* _Problem_
Show each line from the listing that includes the word "script".

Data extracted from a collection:
════════════════════
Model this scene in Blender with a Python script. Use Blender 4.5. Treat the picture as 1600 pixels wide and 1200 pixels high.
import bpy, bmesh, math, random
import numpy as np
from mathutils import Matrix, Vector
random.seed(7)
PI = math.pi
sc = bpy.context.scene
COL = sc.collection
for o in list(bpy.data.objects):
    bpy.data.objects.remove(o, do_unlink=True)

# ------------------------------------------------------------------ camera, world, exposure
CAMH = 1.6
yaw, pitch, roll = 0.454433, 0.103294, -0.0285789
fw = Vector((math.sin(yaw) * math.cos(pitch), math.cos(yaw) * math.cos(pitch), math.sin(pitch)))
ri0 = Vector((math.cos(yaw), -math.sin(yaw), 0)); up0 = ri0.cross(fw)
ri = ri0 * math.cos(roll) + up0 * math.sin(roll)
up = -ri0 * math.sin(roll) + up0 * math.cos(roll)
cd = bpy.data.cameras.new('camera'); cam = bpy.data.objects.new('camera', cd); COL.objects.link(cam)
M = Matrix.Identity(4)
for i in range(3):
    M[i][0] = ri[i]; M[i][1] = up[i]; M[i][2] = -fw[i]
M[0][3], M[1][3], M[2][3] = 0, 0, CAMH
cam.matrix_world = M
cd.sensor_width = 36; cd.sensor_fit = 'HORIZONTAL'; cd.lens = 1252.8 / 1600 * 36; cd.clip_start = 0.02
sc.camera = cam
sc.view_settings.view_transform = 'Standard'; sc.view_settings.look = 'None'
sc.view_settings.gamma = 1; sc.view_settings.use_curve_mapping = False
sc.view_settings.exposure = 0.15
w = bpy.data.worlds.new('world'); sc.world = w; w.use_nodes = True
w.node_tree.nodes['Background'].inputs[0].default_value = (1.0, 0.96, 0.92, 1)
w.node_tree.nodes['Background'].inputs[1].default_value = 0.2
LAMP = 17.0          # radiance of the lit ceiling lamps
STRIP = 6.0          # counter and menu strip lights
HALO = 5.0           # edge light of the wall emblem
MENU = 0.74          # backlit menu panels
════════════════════
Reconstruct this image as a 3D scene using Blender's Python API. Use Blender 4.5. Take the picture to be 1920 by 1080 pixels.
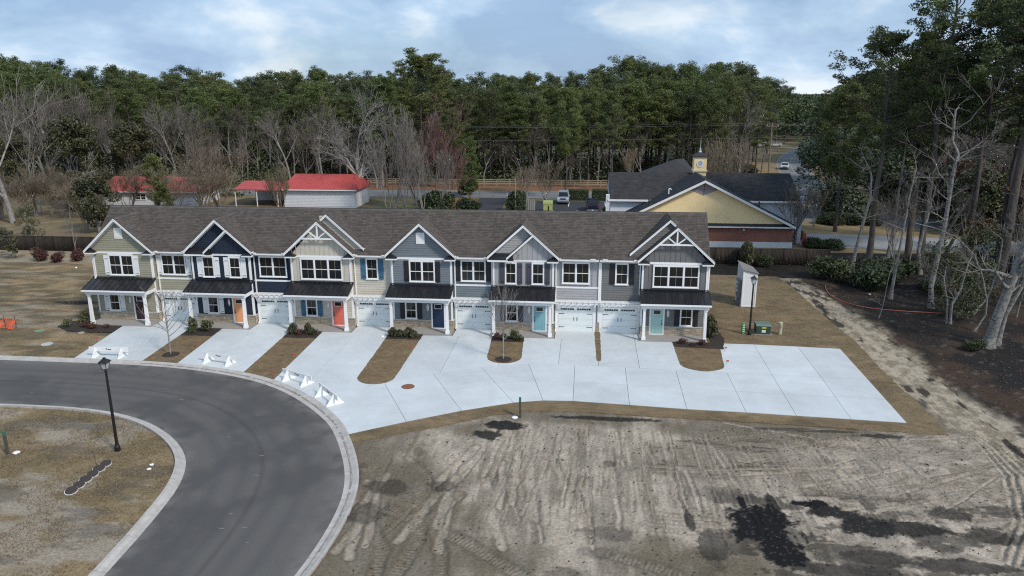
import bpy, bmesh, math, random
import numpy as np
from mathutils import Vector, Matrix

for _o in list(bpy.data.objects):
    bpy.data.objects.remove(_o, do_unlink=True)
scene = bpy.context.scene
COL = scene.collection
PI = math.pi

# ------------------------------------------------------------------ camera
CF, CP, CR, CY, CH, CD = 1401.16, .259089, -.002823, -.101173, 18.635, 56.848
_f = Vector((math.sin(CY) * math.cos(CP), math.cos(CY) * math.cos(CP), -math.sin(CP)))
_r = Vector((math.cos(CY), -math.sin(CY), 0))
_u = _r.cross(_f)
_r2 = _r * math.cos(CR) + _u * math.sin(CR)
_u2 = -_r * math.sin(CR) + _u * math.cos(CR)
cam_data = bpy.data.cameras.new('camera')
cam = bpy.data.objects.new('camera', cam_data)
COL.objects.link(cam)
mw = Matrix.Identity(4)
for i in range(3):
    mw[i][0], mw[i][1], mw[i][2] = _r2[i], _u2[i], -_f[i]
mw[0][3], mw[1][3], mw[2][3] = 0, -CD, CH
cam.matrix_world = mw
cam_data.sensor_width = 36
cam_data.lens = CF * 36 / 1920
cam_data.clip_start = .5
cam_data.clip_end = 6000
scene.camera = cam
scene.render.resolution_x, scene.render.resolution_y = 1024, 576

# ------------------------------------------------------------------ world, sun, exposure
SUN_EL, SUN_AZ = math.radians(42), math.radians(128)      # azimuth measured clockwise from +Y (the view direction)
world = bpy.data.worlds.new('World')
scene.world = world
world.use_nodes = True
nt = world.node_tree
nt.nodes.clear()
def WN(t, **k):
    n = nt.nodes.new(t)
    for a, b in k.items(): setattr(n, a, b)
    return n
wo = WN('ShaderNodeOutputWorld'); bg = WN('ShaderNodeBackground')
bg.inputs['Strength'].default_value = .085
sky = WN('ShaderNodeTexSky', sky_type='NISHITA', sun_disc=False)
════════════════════
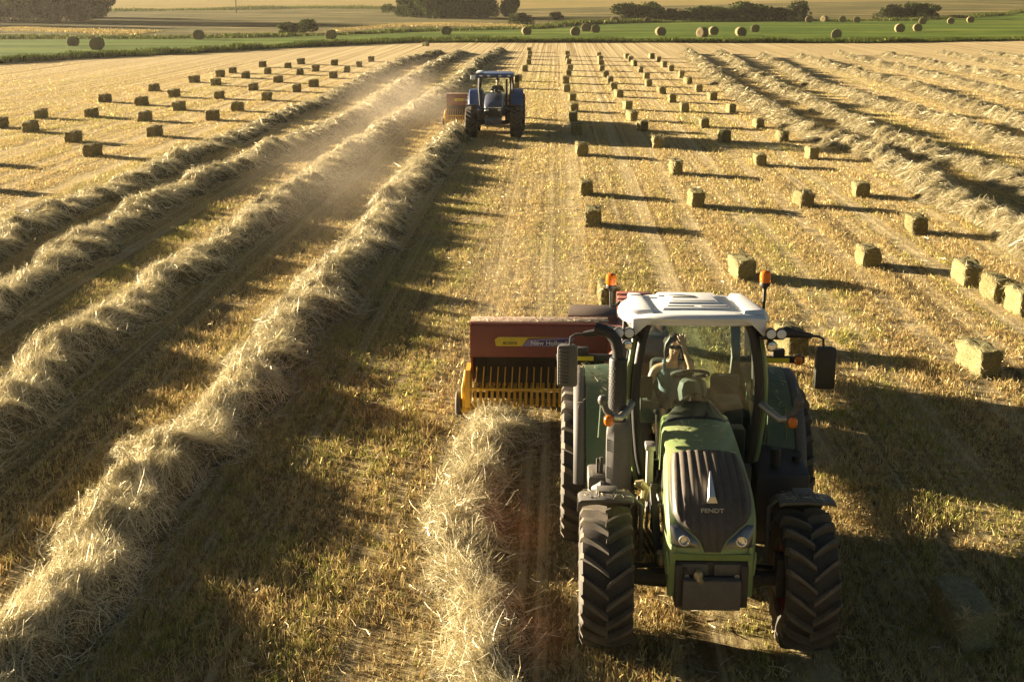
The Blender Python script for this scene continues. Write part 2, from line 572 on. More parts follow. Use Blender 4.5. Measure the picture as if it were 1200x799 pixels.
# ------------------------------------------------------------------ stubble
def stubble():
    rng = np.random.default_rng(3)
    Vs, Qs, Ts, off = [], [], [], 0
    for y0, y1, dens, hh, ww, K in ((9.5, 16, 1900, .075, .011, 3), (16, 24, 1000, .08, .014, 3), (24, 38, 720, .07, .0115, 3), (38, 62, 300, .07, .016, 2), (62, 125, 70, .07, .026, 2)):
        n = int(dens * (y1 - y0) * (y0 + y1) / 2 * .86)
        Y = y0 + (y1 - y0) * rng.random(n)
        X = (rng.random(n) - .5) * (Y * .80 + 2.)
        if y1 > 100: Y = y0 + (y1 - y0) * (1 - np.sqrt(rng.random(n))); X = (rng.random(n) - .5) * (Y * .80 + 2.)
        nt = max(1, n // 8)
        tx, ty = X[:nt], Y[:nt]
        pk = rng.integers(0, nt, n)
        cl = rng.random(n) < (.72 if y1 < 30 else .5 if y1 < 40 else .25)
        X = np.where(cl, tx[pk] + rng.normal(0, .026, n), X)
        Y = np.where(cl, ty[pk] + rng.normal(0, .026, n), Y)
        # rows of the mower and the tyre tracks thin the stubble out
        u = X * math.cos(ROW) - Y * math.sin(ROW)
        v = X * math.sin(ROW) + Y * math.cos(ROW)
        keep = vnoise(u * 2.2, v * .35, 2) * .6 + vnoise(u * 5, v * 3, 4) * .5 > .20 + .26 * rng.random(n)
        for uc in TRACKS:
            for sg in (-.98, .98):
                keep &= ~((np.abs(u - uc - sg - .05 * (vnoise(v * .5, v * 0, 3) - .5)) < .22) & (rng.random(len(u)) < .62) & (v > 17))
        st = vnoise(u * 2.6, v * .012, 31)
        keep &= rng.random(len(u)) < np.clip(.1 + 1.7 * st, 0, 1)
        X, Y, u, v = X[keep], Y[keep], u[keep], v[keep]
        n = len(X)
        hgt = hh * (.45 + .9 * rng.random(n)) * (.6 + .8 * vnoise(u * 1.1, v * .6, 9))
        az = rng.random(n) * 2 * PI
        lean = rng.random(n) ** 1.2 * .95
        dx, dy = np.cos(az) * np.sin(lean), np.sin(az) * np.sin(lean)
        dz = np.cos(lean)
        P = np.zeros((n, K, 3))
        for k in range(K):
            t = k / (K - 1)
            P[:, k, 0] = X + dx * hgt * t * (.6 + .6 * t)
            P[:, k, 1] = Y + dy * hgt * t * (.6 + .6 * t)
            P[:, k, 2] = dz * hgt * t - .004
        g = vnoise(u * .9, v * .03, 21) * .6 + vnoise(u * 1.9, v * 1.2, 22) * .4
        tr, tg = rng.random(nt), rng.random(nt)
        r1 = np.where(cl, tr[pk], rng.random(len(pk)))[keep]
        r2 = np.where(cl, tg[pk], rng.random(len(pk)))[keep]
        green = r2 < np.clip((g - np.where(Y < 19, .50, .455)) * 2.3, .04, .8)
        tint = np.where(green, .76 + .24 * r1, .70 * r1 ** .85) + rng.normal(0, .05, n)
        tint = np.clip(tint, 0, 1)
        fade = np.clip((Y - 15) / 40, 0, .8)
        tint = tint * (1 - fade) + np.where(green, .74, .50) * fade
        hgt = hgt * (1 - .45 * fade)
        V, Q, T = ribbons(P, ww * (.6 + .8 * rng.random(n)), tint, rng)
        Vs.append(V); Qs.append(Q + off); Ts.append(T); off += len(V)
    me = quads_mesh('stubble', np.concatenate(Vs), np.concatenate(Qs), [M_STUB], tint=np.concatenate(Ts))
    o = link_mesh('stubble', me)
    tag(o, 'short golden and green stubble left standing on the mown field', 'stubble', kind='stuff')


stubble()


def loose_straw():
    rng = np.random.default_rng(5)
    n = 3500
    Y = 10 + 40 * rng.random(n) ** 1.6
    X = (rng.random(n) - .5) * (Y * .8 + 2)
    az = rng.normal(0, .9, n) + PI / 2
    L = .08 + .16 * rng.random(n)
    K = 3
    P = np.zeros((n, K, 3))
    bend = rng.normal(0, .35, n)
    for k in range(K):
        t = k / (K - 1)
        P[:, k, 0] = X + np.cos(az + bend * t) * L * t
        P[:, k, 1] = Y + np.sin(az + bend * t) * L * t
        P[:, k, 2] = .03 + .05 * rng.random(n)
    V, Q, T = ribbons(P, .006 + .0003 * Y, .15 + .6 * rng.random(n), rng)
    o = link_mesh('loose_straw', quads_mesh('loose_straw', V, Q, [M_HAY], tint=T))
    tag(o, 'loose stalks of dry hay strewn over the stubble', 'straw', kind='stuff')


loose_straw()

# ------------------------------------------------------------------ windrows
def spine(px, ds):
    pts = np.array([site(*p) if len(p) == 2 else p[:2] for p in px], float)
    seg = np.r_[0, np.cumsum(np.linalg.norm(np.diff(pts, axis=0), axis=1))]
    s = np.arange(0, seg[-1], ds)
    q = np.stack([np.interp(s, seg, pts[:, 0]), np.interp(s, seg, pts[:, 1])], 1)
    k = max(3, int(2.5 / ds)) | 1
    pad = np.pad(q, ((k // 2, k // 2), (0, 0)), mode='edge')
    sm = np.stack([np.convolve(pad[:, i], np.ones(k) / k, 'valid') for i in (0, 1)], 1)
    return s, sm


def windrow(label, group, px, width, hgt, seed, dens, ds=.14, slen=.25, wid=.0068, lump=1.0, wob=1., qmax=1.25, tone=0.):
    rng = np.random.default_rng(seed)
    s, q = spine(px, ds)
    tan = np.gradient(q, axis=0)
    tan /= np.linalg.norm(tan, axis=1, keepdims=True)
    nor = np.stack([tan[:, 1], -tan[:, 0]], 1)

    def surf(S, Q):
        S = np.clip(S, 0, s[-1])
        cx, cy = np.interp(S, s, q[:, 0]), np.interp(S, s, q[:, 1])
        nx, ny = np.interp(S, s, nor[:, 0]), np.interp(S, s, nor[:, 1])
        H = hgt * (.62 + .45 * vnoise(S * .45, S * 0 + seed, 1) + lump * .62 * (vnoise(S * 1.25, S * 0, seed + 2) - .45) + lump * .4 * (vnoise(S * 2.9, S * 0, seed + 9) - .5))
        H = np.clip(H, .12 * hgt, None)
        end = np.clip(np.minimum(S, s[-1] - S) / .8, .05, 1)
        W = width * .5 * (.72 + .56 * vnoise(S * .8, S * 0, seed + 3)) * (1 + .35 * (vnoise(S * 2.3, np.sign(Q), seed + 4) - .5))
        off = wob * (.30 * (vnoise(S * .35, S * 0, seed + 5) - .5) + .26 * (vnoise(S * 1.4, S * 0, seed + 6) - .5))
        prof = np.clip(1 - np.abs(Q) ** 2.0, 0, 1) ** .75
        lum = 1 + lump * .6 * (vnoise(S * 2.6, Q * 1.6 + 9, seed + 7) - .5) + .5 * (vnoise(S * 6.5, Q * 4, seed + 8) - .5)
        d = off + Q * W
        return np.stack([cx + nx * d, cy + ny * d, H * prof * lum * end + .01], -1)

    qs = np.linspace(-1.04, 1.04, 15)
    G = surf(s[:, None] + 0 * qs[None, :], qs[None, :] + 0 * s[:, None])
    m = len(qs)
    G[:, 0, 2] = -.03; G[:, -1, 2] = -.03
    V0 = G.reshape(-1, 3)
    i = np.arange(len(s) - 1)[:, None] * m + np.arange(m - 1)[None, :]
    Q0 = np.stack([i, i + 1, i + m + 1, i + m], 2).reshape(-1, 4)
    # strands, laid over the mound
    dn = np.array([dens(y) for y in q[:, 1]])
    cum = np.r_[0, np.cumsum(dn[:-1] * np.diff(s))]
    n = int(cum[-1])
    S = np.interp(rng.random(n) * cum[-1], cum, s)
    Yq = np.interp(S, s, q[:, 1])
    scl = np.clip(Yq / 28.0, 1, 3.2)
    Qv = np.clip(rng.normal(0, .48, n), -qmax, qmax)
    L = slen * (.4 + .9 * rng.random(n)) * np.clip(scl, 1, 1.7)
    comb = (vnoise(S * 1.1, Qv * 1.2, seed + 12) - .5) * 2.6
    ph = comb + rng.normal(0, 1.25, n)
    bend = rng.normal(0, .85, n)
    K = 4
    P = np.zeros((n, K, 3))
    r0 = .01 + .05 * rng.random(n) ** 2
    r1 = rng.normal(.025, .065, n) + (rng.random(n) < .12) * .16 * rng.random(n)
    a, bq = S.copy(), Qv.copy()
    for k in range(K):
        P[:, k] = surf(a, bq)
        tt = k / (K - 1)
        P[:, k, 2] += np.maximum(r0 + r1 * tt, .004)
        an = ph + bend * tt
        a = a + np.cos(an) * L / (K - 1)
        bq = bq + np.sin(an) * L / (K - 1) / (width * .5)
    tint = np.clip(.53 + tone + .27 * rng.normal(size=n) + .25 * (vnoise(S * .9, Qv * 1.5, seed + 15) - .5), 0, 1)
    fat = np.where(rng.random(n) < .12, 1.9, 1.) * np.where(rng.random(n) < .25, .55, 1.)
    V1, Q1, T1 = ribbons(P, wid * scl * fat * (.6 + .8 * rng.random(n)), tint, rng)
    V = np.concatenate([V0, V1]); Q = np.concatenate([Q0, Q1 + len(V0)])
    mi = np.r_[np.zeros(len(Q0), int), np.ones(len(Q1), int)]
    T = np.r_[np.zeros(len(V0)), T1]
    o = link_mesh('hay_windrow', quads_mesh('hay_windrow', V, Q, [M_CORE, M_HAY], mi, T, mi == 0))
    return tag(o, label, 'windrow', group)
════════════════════
* _Reply to the exercise_
Model this scene in Blender with a Python script. Use Blender 4.5. Treat the picture as 1600 pixels wide and 1200 pixels high.
The Blender Python script for this scene continues. Write part 2, from line 572 on. More parts follow. Use Blender 4.5. Measure the picture as if it were 1200x799 pixels.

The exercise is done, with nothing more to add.